The RoS has also yet to approve the registration of PH as a political entity although components PKR, DAP, PPBM and Amanah are registered.

Waytha said negotiations would be initiated with PH parties to get their understanding on using one of their logos and to give way to the group to contest some seats.

“We do not want to speculate how many seats we may contest, but we will discuss with PH about the number of seats they can offer us,” he said.

He claimed that the Indian grassroots wanted Hindraf to represent them in Parliament and in government.

He said PPBM and Amanah had made clear stands that they were Malay-based parties, and PKR and DAP, despite being multi-racial, had not been able to capture the hearts of the underclass Indians.
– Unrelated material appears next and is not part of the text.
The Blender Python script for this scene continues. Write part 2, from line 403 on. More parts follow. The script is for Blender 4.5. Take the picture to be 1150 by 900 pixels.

He added that there was strong support for Hindraf, claiming that more than 3,000 people had gathered at the event with 90% being Indians.

“I was told by some PH leaders that some Indian leaders in PH do not believe that Hindraf still has the grassroots support of the Indians, but today we have proved them wrong,” he said.

“The ones that showed up today are ordinary Indians who came on their own because they have confidence in us.”

Hindraf  was a socio-political movement that burst into prominence in 2007.

It managed to gather about 50,000 Indians at its rally in Kuala Lumpur on Nov 25, 2007, to protest issues such statelessness among Malaysian Indians, destruction of Hindu temples, displacement of plantation workers and forceful conversions.

The movement’s influence was said to have contributed to the opposition parties’ success in the general election of March 2008 when they broke the Barisan Nasional’s (BN) two-thirds majority in the Dewan Rakyat.

The opposition PKR, DAP and PAS also won the five states of Penang, Perak, Kedah, Selangor and Kelantan, and formed the now defunct Pakatan Rakyat coalition.

Hindraf under Waytha later shifted its support to the ruling BN in the next general election in May 2013, following a memorandum of understanding signed with the BN which promised measures to uplift the Indian community.

Waytha, who was appointed as senator and deputy minister in the prime minister’s department thereafter, resigned from the posts in February 2014, citing the BN government’s failure to deliver the terms of the MOU.